Alors que les scientifiques, à l’image de Jean Jouzel dernièrement, appellent à laisser les combustibles fossiles dans le sol et à investir massivement dans les énergies renouvelables, la transition écologique va nécessiter de la matière grise. Problème, les ingénieurs sont aux abonnés absents. Selon l’association Ingénieurs et scientifiques de France (IESF), alors que la France aurait besoin de 60 000 ingénieurs supplémentaires chaque année, elle ne compte que 44 000 nouveaux diplômés par an. Du côté des employeurs, nombreux sont ceux, notamment dans les industries de pointe, qui « font part de leurs difficultés à recruter des profils techniques pour leurs usines » comme le constate le cabinet de conseil en stratégie McKinsey dans son rapport « Redéfinir les stratégies industrielles à l’aune des grandes mutations récentes » publié cet été. « On a de très gros trous dans la production d’ingénieurs, même si on a un système de très grande qualité » explique la directrice générale France, Clarisse Magnin, dans un entretien accordé à l’AFP. Tout porte à croire qu’avec un défi énergétique vient un défi humain, celui de réenchanter la filière afin de pouvoir « massivement former encore plus d’ingénieurs ».

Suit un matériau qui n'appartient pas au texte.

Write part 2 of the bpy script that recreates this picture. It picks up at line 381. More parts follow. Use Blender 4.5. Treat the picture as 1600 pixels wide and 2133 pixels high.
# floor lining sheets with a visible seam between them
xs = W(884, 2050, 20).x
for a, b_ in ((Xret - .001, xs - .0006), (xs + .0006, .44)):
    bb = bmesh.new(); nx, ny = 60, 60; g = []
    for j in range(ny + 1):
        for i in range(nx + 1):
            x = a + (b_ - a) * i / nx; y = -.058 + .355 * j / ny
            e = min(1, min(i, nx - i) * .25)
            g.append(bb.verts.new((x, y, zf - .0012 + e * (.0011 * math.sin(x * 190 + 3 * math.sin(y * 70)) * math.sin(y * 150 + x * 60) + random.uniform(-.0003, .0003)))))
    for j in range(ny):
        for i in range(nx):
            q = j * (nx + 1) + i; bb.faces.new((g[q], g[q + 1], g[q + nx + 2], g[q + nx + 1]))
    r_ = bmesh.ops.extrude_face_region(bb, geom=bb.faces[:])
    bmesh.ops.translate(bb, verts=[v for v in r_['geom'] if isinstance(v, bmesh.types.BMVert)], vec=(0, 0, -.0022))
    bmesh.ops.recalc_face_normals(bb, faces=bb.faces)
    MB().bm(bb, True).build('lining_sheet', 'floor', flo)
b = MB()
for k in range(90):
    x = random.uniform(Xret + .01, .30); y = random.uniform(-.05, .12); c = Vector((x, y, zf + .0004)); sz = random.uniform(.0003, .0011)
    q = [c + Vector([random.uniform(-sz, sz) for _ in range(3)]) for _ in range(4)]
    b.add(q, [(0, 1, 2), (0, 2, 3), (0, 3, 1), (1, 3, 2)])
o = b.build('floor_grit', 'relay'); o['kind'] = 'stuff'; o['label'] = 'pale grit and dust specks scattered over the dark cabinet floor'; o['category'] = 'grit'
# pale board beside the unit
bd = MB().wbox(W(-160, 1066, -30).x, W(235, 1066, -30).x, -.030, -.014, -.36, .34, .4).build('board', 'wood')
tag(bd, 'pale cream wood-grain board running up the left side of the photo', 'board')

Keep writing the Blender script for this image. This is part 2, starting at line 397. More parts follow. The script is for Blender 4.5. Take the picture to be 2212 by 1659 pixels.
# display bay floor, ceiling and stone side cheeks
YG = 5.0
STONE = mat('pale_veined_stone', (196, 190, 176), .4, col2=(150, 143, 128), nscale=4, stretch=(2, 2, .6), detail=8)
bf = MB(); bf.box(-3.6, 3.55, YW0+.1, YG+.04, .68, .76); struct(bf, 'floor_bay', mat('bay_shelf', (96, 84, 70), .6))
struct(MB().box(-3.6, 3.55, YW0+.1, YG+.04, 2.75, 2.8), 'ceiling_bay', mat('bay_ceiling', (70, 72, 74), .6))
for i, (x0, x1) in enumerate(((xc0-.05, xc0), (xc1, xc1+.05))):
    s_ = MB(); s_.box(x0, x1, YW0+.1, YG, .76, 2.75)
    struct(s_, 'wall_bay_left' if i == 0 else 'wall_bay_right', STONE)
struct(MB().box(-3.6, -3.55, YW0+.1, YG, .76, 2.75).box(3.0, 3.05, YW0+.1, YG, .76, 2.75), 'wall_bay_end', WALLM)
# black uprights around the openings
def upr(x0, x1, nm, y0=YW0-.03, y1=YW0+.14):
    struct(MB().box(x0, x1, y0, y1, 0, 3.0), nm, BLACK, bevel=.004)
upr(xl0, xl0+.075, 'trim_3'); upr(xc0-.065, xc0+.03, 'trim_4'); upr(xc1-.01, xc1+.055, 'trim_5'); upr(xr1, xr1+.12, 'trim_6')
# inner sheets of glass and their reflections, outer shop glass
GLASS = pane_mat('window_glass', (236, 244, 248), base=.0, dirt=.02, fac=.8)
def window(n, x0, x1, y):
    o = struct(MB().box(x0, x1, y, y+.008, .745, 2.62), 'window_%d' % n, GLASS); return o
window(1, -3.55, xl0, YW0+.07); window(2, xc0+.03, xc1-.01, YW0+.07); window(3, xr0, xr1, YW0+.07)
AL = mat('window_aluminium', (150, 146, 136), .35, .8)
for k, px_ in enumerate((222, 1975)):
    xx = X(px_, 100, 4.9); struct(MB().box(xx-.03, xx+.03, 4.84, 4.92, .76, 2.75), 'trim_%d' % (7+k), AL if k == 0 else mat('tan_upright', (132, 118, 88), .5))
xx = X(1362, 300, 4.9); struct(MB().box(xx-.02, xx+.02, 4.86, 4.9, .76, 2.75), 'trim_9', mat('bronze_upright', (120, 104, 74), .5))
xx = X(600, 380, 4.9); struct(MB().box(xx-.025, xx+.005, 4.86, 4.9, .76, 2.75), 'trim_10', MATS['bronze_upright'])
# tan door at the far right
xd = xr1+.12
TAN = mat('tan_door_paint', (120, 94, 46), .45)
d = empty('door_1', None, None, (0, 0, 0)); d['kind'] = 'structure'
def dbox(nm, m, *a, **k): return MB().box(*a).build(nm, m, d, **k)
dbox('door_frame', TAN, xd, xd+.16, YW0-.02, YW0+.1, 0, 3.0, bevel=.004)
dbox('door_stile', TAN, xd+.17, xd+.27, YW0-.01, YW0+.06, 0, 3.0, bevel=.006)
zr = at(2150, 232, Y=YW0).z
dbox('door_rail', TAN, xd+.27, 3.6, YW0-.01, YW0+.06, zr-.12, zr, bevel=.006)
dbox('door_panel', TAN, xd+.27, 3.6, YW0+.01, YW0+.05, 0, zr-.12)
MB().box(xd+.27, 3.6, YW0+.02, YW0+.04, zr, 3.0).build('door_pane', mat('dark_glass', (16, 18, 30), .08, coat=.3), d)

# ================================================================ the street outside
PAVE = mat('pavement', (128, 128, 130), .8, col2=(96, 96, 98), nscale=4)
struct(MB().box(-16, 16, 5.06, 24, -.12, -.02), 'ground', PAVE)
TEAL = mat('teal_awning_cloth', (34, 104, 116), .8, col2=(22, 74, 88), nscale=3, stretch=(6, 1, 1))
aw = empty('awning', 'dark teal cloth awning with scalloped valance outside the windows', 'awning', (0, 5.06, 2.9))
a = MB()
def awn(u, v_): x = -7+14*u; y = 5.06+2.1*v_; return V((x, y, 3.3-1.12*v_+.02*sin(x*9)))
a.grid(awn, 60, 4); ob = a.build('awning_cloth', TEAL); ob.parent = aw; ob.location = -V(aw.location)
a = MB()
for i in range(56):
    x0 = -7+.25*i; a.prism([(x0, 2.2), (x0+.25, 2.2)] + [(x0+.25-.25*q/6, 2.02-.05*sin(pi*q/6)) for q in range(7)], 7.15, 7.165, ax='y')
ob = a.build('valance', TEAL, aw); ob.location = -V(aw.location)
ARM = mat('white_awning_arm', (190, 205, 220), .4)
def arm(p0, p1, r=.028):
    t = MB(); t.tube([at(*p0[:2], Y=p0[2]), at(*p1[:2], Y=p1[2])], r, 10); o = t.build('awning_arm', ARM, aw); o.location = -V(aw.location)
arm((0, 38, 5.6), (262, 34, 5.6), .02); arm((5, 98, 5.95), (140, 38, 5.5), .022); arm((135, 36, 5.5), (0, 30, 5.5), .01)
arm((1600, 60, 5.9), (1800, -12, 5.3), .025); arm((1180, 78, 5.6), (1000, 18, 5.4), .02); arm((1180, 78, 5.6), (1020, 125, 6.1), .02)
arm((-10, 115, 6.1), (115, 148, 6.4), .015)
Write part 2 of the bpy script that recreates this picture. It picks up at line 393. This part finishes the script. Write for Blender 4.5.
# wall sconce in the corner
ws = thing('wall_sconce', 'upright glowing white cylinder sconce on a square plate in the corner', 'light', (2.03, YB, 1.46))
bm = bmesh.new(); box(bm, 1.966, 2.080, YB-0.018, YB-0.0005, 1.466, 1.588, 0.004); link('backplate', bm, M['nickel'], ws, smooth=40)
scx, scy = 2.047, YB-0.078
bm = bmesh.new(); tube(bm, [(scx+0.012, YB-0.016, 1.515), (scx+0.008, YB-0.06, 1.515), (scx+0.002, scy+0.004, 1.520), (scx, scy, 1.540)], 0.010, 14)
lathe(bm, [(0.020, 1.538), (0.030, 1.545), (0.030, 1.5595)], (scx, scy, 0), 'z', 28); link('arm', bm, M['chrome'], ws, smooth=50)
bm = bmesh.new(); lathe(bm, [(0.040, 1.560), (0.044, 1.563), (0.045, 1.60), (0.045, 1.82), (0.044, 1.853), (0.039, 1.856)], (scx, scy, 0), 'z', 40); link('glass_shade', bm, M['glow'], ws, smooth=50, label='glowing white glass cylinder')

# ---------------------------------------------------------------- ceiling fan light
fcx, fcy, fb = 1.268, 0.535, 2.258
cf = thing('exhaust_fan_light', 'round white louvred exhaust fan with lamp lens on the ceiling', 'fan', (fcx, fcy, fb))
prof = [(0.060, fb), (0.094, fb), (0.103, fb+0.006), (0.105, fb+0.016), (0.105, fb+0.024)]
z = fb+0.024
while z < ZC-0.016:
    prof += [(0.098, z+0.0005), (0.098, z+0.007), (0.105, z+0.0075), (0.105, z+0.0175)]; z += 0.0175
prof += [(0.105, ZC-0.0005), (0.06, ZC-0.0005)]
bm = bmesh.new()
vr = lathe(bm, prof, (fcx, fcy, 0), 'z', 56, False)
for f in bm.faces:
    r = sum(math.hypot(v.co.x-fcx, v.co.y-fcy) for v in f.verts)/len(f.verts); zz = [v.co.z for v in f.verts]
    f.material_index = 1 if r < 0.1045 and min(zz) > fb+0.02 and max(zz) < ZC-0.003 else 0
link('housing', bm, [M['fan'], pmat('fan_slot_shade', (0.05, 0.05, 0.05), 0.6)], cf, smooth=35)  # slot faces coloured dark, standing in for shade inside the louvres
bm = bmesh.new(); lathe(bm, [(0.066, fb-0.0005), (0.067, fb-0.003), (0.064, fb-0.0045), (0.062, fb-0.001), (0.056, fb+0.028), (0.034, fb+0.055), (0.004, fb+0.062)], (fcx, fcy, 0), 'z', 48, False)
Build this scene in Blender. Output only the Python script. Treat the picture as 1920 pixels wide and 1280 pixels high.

« Renaissance industrielle » cherche ingénieurs
D’autant que l’avenir de la transition est en chantier. Recyclage de métaux et matériaux, invention de climatiseurs ou de chauffages non polluants, développement de batteries automobiles, d’électrolyseurs ou rénovation énergétique de masse dans le secteur du bâtiment : autant de machines et de procédés nouveaux à lancer, qui caractérisent une « renaissance industrielle » d’après Hugues Lavandier, co-auteur du rapport McKinsey. Pour mener à bien ces projets, « il va falloir surtout beaucoup d’ingénieurs dans la première phase, puis ensuite progressivement beaucoup de techniciens pour les mises en place », détaille Philippe Boucly, président de France Hydrogène, un organisme qui regroupe les acteurs du secteur. De ce côté-là, l’hydrogène est un cas d’école et va certainement nécessiter d’y retourner.
100 000 personnes à former dans l’hydrogène d’ici 2030
Passer de l’hydrogène « gris » à l’hydrogène « vert » : c’est l’un des grands défis industriels de la France dans les prochaines décennies. Jusqu’à présent, l’hydrogène est produit à partir de méthane. Tandis qu’il traîne derrière lui un bilan carbone colossal, il représente actuellement plus de 95 % de l’hydrogène produit dans le monde. Pour qu’il puisse accomplir le destin ambitieux qu’on lui attribue comme décarboner la fabrication d’acier, servir de carburant aux moyens de transport ou stocker l’électricité solaire et éolienne, il devra laisser place à son homologue couleur espoir. Cet hydrogène propre, dit « vert », est issu de l’électrolyse de l’eau avec de l’électricité décarbonée. En cours de constitution, la filière française a besoin de 100 000 personnes à former d’ici 2030, selon l’étude « Def’hy » publiée ce jeudi. Actuellement, la France compte dix mégawatts de capacité de production d’électrolyse installée et « vise une capacité de production de 6.500 MW en 2030 », rappelle M. Boucly. Il envisage trois « phases » de montée en puissance : 2023-2025 avec la préparation à l’ouverture de nouvelles usines, 2026-2028 avec la mise en œuvre des usines et une phase de production industrielle après 2028.
Et les ingénieures ?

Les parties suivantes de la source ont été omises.